--- begin Task data ---
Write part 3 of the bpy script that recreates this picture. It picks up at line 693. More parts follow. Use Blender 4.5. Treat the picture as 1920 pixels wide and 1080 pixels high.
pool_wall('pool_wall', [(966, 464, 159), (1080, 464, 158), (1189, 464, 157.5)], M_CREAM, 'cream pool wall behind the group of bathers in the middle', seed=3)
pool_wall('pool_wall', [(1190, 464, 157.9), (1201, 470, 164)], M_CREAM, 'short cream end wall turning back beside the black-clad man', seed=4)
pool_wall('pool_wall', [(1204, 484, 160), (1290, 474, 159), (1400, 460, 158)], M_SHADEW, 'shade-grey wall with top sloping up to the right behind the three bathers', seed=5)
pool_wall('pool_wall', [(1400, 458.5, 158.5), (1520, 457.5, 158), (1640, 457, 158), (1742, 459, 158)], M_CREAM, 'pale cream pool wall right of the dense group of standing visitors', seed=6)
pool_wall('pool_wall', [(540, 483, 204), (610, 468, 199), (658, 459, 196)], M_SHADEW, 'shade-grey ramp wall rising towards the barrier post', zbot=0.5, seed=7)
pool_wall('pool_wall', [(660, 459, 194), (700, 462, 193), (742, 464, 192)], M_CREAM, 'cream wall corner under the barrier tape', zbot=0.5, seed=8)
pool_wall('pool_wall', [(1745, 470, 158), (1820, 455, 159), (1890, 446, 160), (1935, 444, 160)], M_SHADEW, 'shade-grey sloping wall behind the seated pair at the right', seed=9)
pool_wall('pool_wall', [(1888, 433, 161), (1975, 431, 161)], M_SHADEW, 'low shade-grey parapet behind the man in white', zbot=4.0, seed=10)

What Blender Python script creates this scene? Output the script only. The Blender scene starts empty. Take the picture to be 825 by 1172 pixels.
--- end Task data ---
== Work to be completed ==
Write out every line of the records exactly.

== Response ==
Write part 3 of the bpy script that recreates this picture. It picks up at line 693. More parts follow. Use Blender 4.5. Treat the picture as 1920 pixels wide and 1080 pixels high.
pool_wall('pool_wall', [(966, 464, 159), (1080, 464, 158), (1189, 464, 157.5)], M_CREAM, 'cream pool wall behind the group of bathers in the middle', seed=3)
pool_wall('pool_wall', [(1190, 464, 157.9), (1201, 470, 164)], M_CREAM, 'short cream end wall turning back beside the black-clad man', seed=4)
pool_wall('pool_wall', [(1204, 484, 160), (1290, 474, 159), (1400, 460, 158)], M_SHADEW, 'shade-grey wall with top sloping up to the right behind the three bathers', seed=5)
pool_wall('pool_wall', [(1400, 458.5, 158.5), (1520, 457.5, 158), (1640, 457, 158), (1742, 459, 158)], M_CREAM, 'pale cream pool wall right of the dense group of standing visitors', seed=6)
pool_wall('pool_wall', [(540, 483, 204), (610, 468, 199), (658, 459, 196)], M_SHADEW, 'shade-grey ramp wall rising towards the barrier post', zbot=0.5, seed=7)
pool_wall('pool_wall', [(660, 459, 194), (700, 462, 193), (742, 464, 192)], M_CREAM, 'cream wall corner under the barrier tape', zbot=0.5, seed=8)
pool_wall('pool_wall', [(1745, 470, 158), (1820, 455, 159), (1890, 446, 160), (1935, 444, 160)], M_SHADEW, 'shade-grey sloping wall behind the seated pair at the right', seed=9)
pool_wall('pool_wall', [(1888, 433, 161), (1975, 431, 161)], M_SHADEW, 'low shade-grey parapet behind the man in white', zbot=4.0, seed=10)

What Blender Python script creates this scene? Output the script only. The Blender scene starts empty. Take the picture to be 825 by 1172 pixels.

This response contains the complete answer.